Stated goal: Gather the lines from the material that contain "scene".
· · · · ·
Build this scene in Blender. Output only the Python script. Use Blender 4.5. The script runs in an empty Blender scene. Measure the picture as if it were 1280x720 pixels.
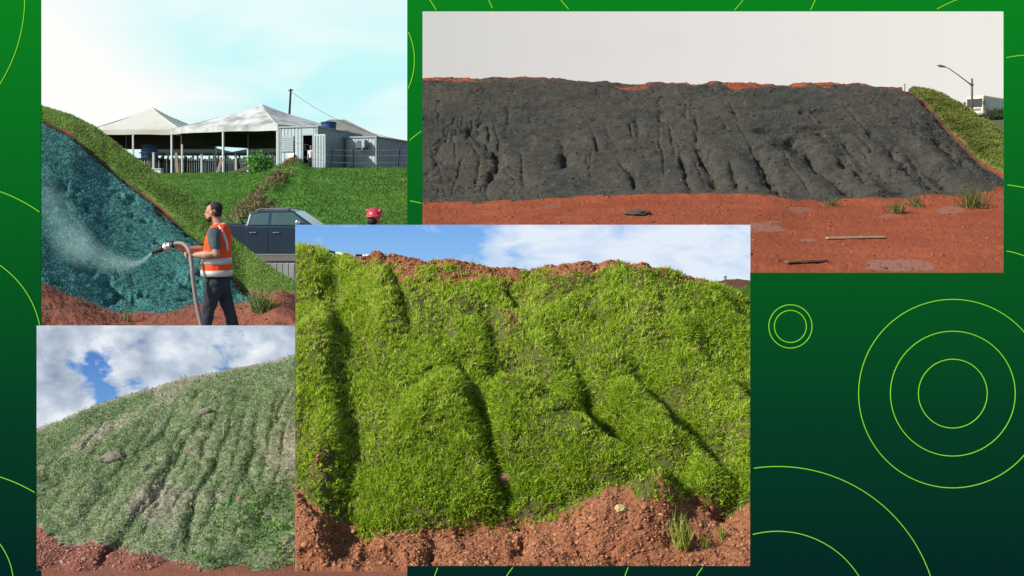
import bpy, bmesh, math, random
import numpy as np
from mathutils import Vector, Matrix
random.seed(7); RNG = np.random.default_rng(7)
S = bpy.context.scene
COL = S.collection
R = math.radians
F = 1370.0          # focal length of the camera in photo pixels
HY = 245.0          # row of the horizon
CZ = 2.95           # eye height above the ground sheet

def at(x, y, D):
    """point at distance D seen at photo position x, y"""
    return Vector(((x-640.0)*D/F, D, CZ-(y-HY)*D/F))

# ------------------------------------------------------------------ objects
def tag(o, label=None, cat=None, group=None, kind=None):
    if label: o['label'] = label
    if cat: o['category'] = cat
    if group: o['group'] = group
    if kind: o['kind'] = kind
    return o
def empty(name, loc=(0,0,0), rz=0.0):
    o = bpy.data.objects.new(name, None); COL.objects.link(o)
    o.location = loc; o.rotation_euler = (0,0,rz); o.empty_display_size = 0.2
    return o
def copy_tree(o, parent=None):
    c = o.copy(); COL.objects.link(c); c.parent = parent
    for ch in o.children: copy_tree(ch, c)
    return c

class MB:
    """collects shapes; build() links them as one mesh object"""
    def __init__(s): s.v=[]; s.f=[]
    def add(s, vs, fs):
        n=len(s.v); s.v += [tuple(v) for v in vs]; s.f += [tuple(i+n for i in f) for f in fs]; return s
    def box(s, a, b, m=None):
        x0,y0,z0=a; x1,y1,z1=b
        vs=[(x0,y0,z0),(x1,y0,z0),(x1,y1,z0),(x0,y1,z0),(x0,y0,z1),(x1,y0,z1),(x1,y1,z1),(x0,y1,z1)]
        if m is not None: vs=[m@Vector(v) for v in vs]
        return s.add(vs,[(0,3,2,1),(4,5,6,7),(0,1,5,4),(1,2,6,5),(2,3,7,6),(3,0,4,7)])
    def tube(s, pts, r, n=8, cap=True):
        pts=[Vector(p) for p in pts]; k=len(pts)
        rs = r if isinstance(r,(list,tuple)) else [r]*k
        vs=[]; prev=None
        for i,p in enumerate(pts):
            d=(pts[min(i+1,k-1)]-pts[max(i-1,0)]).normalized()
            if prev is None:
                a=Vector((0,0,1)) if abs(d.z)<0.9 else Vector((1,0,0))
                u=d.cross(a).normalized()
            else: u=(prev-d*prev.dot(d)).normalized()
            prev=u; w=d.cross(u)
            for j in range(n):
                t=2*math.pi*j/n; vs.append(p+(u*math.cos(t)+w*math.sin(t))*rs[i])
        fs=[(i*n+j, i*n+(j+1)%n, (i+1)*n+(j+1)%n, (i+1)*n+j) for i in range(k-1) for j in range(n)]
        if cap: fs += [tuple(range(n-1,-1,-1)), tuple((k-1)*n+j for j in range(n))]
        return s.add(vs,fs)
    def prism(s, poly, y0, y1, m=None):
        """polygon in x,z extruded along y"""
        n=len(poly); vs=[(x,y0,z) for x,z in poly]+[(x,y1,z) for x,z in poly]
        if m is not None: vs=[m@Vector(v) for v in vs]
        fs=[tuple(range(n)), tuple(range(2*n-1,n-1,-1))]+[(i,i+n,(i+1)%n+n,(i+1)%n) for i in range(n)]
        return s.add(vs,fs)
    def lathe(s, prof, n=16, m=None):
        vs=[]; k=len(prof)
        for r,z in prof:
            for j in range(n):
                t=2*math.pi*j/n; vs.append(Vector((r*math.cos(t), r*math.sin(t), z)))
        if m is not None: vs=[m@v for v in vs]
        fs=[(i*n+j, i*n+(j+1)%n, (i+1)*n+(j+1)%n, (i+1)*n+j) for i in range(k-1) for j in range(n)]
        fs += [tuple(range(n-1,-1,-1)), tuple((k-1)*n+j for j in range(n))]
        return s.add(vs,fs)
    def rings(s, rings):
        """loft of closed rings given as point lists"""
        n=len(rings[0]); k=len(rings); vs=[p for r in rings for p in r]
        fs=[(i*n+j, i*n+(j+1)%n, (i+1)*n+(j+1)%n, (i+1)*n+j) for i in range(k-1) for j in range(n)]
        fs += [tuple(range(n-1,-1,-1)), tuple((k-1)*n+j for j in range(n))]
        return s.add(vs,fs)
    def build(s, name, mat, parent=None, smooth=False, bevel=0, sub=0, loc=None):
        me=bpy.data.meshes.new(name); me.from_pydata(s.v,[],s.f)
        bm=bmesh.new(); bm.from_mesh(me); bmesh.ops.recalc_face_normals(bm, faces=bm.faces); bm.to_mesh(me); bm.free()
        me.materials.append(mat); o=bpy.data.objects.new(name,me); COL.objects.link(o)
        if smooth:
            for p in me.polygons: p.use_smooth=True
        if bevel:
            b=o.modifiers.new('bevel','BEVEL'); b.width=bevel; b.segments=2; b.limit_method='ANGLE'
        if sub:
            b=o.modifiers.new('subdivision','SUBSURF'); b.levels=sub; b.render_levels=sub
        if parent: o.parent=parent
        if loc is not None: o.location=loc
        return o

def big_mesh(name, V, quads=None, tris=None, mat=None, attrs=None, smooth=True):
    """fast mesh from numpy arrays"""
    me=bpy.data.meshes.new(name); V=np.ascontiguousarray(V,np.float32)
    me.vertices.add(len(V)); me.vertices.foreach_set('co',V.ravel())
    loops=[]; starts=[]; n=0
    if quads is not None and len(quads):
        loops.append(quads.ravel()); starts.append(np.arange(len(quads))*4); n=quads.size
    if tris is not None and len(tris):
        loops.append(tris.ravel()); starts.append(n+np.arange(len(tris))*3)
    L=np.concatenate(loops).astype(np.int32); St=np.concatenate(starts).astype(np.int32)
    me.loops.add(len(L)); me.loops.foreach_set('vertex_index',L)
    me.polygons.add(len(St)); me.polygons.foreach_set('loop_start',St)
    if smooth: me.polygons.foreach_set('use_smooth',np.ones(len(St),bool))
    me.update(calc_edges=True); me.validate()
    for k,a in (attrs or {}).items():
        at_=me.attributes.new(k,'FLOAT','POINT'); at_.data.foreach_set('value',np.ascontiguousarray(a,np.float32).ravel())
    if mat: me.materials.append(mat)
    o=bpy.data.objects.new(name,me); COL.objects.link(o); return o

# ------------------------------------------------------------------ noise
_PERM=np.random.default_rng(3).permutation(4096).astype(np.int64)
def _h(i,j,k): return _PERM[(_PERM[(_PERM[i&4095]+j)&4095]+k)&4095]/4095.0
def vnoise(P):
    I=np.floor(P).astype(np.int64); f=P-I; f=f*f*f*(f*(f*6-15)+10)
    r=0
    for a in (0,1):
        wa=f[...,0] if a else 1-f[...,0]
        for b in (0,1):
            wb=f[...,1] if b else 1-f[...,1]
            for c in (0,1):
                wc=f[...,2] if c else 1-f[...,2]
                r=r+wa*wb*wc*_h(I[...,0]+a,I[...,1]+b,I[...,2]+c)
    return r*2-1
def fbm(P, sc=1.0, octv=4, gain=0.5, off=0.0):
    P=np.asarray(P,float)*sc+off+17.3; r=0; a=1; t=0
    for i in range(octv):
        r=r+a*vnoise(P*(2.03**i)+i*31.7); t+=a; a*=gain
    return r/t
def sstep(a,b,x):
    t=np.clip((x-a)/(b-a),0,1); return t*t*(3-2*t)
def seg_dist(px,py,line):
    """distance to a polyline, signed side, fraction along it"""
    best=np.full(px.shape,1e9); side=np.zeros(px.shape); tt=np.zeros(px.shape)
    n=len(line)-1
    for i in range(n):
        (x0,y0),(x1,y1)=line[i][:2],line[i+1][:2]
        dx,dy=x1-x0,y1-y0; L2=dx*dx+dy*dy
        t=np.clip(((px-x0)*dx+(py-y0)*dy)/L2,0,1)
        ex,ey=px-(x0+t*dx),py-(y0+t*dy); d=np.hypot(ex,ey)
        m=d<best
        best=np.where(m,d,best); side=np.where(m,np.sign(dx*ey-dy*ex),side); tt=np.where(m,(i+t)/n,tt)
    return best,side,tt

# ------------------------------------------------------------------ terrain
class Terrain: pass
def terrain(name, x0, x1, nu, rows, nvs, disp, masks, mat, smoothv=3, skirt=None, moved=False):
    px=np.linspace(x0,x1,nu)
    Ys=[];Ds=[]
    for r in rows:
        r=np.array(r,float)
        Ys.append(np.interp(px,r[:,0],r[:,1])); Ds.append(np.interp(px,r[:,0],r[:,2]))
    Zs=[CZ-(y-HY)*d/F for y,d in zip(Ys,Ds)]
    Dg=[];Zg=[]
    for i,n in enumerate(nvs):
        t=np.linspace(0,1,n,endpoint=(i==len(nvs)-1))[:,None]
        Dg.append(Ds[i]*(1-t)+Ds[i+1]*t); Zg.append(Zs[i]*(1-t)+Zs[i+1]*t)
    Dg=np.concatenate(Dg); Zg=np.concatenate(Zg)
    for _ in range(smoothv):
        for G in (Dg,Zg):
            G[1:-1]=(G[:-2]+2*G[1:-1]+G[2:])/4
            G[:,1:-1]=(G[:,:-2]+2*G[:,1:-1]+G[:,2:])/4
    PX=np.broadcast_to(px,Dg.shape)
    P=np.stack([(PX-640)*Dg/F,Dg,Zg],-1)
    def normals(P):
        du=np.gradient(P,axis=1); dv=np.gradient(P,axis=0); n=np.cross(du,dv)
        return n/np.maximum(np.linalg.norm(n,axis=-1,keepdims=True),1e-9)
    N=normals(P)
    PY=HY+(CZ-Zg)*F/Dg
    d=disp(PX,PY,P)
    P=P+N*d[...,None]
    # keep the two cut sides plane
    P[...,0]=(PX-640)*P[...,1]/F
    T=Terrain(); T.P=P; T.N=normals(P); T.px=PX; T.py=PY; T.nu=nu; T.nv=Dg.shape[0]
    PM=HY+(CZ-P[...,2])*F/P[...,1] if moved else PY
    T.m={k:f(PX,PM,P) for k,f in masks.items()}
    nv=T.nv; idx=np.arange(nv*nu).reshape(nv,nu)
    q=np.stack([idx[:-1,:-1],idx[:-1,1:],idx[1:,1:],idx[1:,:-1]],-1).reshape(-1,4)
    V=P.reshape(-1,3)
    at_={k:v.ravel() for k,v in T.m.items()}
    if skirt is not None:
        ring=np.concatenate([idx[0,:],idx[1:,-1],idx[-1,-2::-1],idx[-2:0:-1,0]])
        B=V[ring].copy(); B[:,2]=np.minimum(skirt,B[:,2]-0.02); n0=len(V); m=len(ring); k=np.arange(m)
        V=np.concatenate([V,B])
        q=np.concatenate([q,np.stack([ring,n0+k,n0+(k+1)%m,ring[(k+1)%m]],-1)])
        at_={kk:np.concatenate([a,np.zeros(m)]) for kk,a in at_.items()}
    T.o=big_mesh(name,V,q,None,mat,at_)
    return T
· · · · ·
Response to the exercise:
Build this scene in Blender. Output only the Python script. Use Blender 4.5. The script runs in an empty Blender scene. Measure the picture as if it were 1280x720 pixels.
S = bpy.context.scene